祖父を見るや、その山集りの人たちは「アイゴ、アイゴ」と祖父に駆け寄った。中には大泣きしている人もいた。私も知らないおばさんたちから頭を撫でられたり、手を強く握られた。
田舎からわざわざ祖父を歓迎するために来られたのだ。15歳で故郷を出て、人生を誠実に懸命に休むことなく走ってきた祖父は、この故郷の親戚の歓迎をどう感じただろうか。
ロサンゼルス。
ソウルーー
聖火の瞬間···忘れられない祖父の顔
それ以外の〈おひとり様オリンピック〉で、祖父が思っていたことは何だったのだろうか。李熙健とオリンピック。大きなスタジアムで祖父が強く感化されたもの、七つの海を股にかけ、あちこちのオリンピックを見て得たもの……。

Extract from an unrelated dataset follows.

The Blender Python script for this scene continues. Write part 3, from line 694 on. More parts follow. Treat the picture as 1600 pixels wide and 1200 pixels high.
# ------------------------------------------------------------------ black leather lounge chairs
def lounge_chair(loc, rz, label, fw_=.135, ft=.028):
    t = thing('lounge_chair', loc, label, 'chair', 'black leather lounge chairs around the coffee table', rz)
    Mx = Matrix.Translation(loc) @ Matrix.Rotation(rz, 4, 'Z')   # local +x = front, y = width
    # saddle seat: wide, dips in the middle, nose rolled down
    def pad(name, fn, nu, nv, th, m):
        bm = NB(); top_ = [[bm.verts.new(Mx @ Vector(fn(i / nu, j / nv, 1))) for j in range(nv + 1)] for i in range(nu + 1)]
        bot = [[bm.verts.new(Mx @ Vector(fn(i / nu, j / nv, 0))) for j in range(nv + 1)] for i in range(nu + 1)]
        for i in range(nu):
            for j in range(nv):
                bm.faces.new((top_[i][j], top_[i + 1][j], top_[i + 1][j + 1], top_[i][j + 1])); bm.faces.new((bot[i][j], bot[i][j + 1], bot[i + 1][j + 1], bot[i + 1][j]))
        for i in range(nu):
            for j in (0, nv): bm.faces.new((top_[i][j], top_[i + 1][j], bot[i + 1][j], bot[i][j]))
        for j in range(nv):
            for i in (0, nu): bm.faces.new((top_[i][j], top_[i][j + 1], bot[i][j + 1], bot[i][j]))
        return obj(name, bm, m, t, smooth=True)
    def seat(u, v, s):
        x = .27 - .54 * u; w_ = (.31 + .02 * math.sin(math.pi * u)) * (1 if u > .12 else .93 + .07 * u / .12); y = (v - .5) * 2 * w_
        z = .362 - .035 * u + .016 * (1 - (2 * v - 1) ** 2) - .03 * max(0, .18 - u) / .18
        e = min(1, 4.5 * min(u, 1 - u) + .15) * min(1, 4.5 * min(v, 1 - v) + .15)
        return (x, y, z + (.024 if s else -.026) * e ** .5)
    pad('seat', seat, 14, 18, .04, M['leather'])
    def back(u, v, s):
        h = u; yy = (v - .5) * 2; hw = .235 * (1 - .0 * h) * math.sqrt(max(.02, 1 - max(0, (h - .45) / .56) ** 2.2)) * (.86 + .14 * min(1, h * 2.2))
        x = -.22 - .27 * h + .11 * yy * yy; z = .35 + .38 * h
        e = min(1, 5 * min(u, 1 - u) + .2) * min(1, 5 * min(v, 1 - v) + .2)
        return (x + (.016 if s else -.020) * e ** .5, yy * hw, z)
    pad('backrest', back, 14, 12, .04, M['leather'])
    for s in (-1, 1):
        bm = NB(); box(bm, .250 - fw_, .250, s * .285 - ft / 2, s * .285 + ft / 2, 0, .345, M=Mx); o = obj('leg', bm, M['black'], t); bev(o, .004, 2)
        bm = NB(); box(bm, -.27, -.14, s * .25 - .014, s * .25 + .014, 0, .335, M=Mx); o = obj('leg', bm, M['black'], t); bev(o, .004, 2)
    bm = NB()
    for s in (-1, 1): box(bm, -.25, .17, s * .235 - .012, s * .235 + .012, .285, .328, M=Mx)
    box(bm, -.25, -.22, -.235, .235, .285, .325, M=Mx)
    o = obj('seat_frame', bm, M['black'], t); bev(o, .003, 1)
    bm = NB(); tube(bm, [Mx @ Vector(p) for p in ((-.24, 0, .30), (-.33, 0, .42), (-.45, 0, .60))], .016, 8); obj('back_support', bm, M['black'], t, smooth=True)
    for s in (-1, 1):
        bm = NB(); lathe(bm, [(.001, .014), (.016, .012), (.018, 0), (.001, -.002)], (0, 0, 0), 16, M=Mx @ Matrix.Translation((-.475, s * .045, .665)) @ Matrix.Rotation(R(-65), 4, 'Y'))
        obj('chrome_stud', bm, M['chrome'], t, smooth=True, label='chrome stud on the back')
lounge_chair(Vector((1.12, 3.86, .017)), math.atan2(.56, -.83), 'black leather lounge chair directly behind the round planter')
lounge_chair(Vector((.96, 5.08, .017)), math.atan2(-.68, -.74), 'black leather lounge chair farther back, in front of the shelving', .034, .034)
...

生まれつきの卓越したコミュニケーションスキル、ユーモア感覚はどこか国境を越えて通じてしまうところがあり、祖父を単純に〈在日韓国人〉と分類するのはどうかといつも憚られる。祖父は根っからの〈スーパー国際人〉であった。
今でも鮮明に思い出す。ソウルオリンピックの開会式。聖火が点火された時の誇らしげな顔。ゴオーッと大歓声が湧き上がるスタジアムを見つめる祖父。私のような人生経験の浅い人間が思い計るなど滅相もない、あまたの出来事、様々な思いが走馬灯のように祖父の頭の中を駆け巡っていたことであろう。
それはその日、祖父と同じくこの日を待ち望み、点火された聖火を誇らしげに見つめる在日一世の人々も同じであったと思う。